For recreational boaters in the U.S.: generally, yes. An SCA is not a closure. The Coast Guard is not going to stop you at the jetty, and no federal rule ties your dock lines to a forecast product. (Local exceptions exist — some harbors, parks, and launch facilities do restrict or close on an advisory, and commercial and charter operations answer to their own rules and insurers.)
But "legal" is the least interesting question, and it's not the one the search is really about. The useful questions are:
- Is my exposure survivable if the forecast is wrong in the bad direction? Forecasts have error bars. An advisory day that comes in at the high end of the range is a very different day.
- Is the wind against the tide? Wind-over-tide is the standard mechanism by which a 22-knot forecast becomes a genuinely dangerous inlet. This is where the boats get hurt.
- What's the trend? An advisory that starts at noon and builds is a trip you can take short. One that's already up at dawn and forecast to build all day is a trip that gets worse exactly when you're tired and heading home.
- What are the seas doing, not just the wind? Six feet at 14 seconds is a rolling, manageable ocean. Six feet at 6 seconds is a wall. Wave period is the number that separates them — that's wave height and period.
There's also a liability wrinkle worth knowing: if something goes wrong and you went out into a posted advisory, the fact that you had the information and went anyway is part of the record. Insurers read forecasts too.
How to actually make the call
A workable sequence for an advisory day:
- Read the advisory text, not just the headline. Which trigger — wind, seas, or bar? The forecast band? The timing? An SCA "until 6 PM" and one "10 AM to 4 AM" are different trips.
- Check the wind against the tide for the water you'll actually cross. The inlet is the decision point on most trips, not the destination.

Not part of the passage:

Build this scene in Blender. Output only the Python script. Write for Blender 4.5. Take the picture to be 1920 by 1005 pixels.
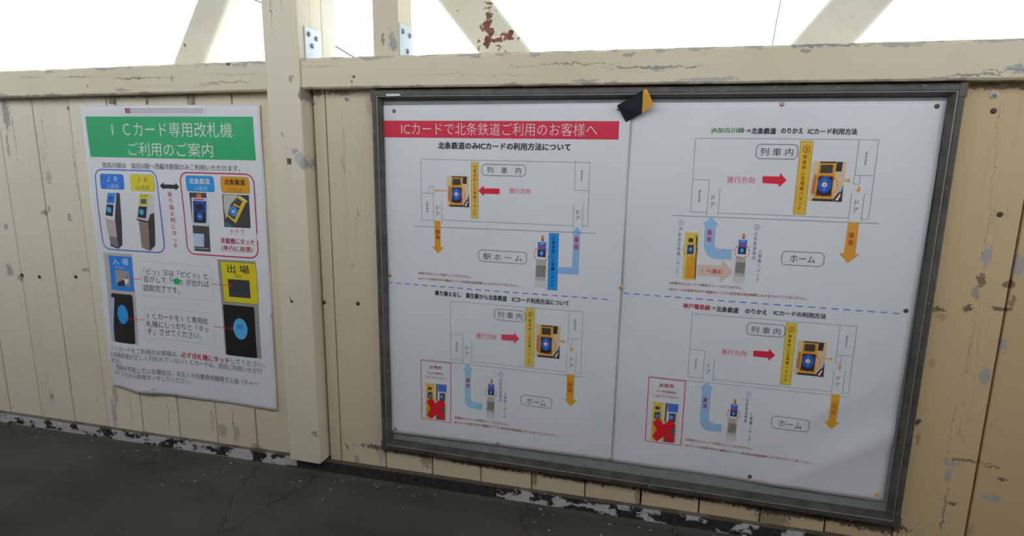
import bpy, bmesh, math, random
from mathutils import Vector, Matrix, noise

# ------------------------------------------------------------------ scene, camera, sky
for o in list(bpy.data.objects):
    bpy.data.objects.remove(o, do_unlink=True)
SC = bpy.context.scene
COL = SC.collection
random.seed(11)

SC.view_settings.view_transform = 'Standard'
SC.view_settings.look = 'None'
SC.view_settings.exposure = 0.0
SC.view_settings.gamma = 1.0
SC.view_settings.use_curve_mapping = False

# metres; x runs along the wall, z is up, the wall's plank faces lie at y = 0.008, the footbridge deck is at y < 0
cam_data = bpy.data.cameras.new('camera')
cam_data.sensor_width = 36.0
cam_data.lens = 36.0 * 1140.0 / 1920.0
cam_data.clip_start = 0.02
cam = bpy.data.objects.new('camera', cam_data)
COL.objects.link(cam)
_r = Vector((0.96485048, 0.2624732, 0.01309085)); _u = Vector((-0.06394779, 0.18617273, 0.98043378)); _f = Vector((-0.25490043, 0.94680913, -0.19641343))
cam.matrix_world = Matrix(((_r.x, _u.x, -_f.x, 0.7064833), (_r.y, _u.y, -_f.y, -1.38560726), (_r.z, _u.z, -_f.z, -0.0879816), (0, 0, 0, 1)))
SC.camera = cam

# bright hazy white sky all round: the only light, coming in above both parapets
world = bpy.data.worlds.new('sky'); SC.world = world
world.use_nodes = True
bg = world.node_tree.nodes['Background']
bg.inputs[0].default_value = (0.87, 0.94, 1.03, 1)
bg.inputs[1].default_value = 2.75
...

- Look at period, not just height. Steepness is what makes seas dangerous. A short-period sea at a modest height is worse than the number suggests.
- Score your own boat honestly against the answer, then subtract for crew and distance-to-shelter.
- Set an abort trigger before you leave — a wind speed, a sea state, a time. Decisions made at the dock are better than decisions made when it's already unpleasant.
Most of the failure here isn't reading the advisory wrong. It's reading only the advisory: a single line of text describing a whole zone for a whole afternoon, when what you need is the wind, seas, period, and tide at your inlet at your departure time.
Advisory posted for your zone? Resolve it to your trip.
- Hourly wind & gusts for your exact spot — not the zone average.
- Wave height and period on your route — short-period chop is what flips small boats.
- A clear Go / Avoid call for your departure window, with active NWS alerts inline.
Small craft advisory vs. gale warning
The one comparison worth drawing directly, because it's the next rung and it's a common search:
| Small Craft Advisory | Gale Warning | |
|---|---|---|
| Tier | Advisory | Warning |
| Sustained wind | ~20–33 kt | 34–47 kt |
| Who it's aimed at | Small boats — undefined, your judgment | Essentially all recreational boaters |
| The honest read | A decision | A no |
An SCA asks you a question. A gale warning answers it. If the SCA is the line where judgment matters, the gale is past that line.
A small craft advisory isn't a rule about how big your boat is — it's NOAA telling you the conditions have crossed into decision territory. Read the text, check wind against tide and period at your inlet, and make the call for your trip.